Lea Tabaja, An Ode to Estrangement, DIP8, 2024–25. Situated at the intersection of three continents, the Mediterranean region has witnessed extreme human mobility in recent decades. Large masses of the population are constantly in flux, seeking new job opportunities, resettling after natural disasters, escaping from conflicts, retiring or looking for better climatic conditions. These forms of displacement demand a redefinition of home as a transient condition that still maintains a sense of being settled.
Diploma 8 will address these challenges by imagining new spatial frameworks for temporary inhabitation that remain rooted within the ‘host’ city. We will investigate how the existing obsolete building stock in Mediterranean cities can act as a permanent physical environment holding these temporary forms of living. The unit explores the ambivalent relationship between mobility and immobility by rethinking adaptive reuse not only as a spatial and material reorganisation, but also as a collective endeavour, where collaborative processes and joint participation can reconcile difference.

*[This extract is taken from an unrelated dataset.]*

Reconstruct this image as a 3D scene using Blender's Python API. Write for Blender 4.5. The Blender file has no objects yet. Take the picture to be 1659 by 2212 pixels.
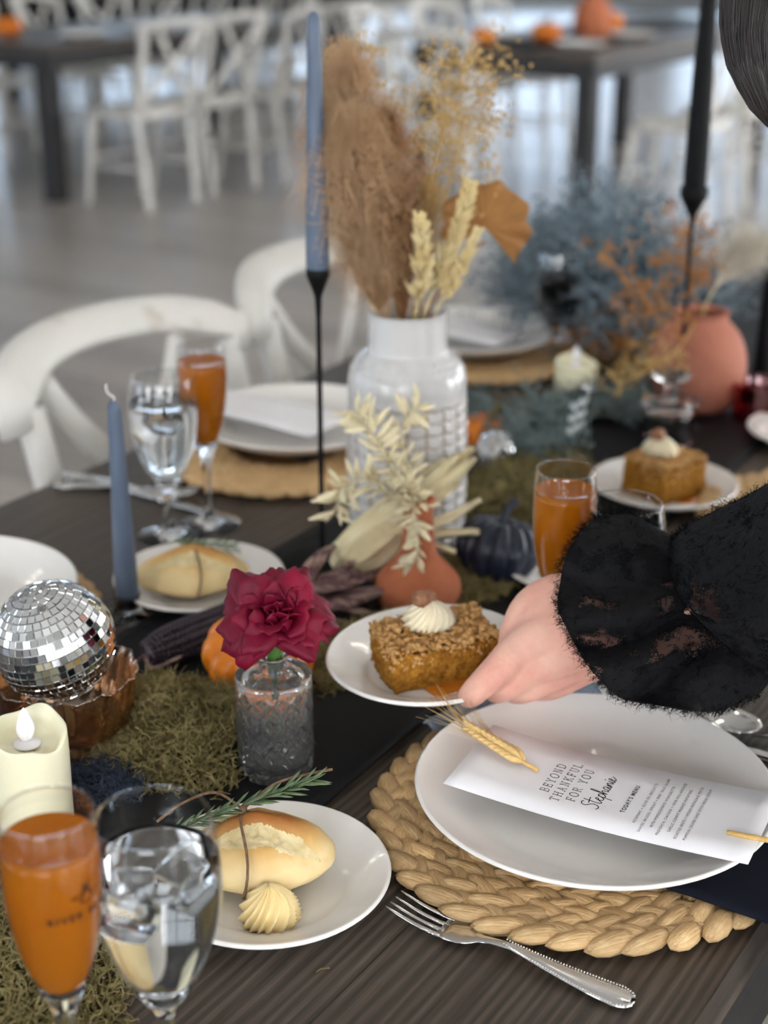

We will create spaces to collectively engage with the city through practices of mutual care and repair.
Rethinking collective living requires reimagining the limits of familial care to encompass a more expansive model of kinship, reclaiming forms of communal life. We will explore design solutions for spaces where everyday activities become shared practices – be they sleeping, eating, working, recreation, hygiene or cooking – and for different forms of interconnectedness in transitional spaces, such as entry halls, corridors, passages, courtyards and gardens. Students will use these design elements to prompt a process of transforming an existing obsolete building, evaluating environmental and social impact at different scales. Our projects will focus on sustainable materials, environmental traditions, local craftsmanship and passive strategies tailored to specific Mediterranean climatic conditions.